Niektórzy przedsiębiorcy proponowane zmiany dotyczące podwykonawstwa także oceniają jako zbyt rygorystycznie formalne.
Na etapie konsultacji społecznych 11 organizacji oceniło pozytywnie zmiany zaproponowane przez UZP, dwie – skupiające największych przedsiębiorców oraz Narodowy Bank Polski – zaprezentowały stanowisko negatywne. Celem projektu jest objęcie skuteczniejszą ochroną podwykonawców, z reguły polskich małych i średnich przedsiębiorców.

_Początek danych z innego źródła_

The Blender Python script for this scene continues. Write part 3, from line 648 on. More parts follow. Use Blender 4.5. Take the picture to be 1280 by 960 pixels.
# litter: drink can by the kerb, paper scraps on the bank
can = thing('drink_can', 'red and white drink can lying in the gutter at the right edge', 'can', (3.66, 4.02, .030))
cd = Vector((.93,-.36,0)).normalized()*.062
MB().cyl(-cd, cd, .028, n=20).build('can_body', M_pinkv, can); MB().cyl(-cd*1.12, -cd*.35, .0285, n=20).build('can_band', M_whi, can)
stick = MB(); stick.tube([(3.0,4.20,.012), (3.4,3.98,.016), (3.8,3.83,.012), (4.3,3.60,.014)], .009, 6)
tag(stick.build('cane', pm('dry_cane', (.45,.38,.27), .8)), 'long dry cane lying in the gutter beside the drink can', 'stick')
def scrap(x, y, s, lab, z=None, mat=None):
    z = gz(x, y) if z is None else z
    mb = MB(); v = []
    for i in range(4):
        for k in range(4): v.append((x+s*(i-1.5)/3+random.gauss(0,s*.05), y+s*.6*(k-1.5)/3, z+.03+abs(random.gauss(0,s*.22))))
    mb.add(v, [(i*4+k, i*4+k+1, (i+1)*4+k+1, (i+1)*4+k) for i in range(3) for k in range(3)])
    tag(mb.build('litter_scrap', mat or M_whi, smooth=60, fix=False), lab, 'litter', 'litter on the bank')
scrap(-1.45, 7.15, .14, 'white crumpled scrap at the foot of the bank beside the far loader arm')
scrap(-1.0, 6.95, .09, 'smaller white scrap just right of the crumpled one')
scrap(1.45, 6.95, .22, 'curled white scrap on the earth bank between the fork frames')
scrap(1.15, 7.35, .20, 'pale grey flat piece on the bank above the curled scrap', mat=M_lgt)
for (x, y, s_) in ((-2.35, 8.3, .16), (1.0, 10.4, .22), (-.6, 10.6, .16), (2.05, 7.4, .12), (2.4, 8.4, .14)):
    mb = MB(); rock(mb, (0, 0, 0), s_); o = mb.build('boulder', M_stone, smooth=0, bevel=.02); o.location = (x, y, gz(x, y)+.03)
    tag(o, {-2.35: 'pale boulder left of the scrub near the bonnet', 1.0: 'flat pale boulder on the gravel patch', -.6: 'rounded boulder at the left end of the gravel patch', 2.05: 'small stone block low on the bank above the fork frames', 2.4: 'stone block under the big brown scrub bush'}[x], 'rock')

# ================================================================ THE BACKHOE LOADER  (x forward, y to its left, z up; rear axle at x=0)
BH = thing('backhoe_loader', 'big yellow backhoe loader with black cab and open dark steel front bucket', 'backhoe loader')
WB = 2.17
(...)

Wykonawcy przekonują, że trudności z płatnościami dla podwykonawców nie wynikały z ich złej woli, ale z kłopotów, w które wpadli m.in. z powodu przerzucania na nich ryzyka bądź z powodu ceny jako jedynego kryterium.
Niezależnie od okoliczności to jednak wykonawcy przedstawiali takie a nie inne ceny i niewłaściwie oszacowali ryzyko. Kosztów niedoszacowania kontraktów i ryzyka przez wykonawcę nie powinien ponosić podwykonawca. Podwykonawcy muszą mieć zapewnioną skuteczniejszą ochronę swych słusznych praw ze względu na to, iż mają słabszą pozycję względem wykonawcy i inwestora w procesie realizacji robót budowlanych. Przepisy dotyczące podwykonawstwa mogą nam także pomóc w walce ze zmowami.
W jaki sposób?
Ujawnione przypadki zmów wskazywały, że dotyczyły one wykonawców, którzy godzili się złożyć wyższe ceny za realizację robót właśnie w charakterze podwykonawcy. Nowelizacja, którą już jutro zajmie się Rada Ministrów, przewiduje m.in. podanie na etapie przetargu nazw potencjalnych podwykonawców. Dzięki temu będzie można zobaczyć związki firm jeszcze w tej fazie i ocenić, czy przypadkiem powiązania te nie świadczą o zmowie.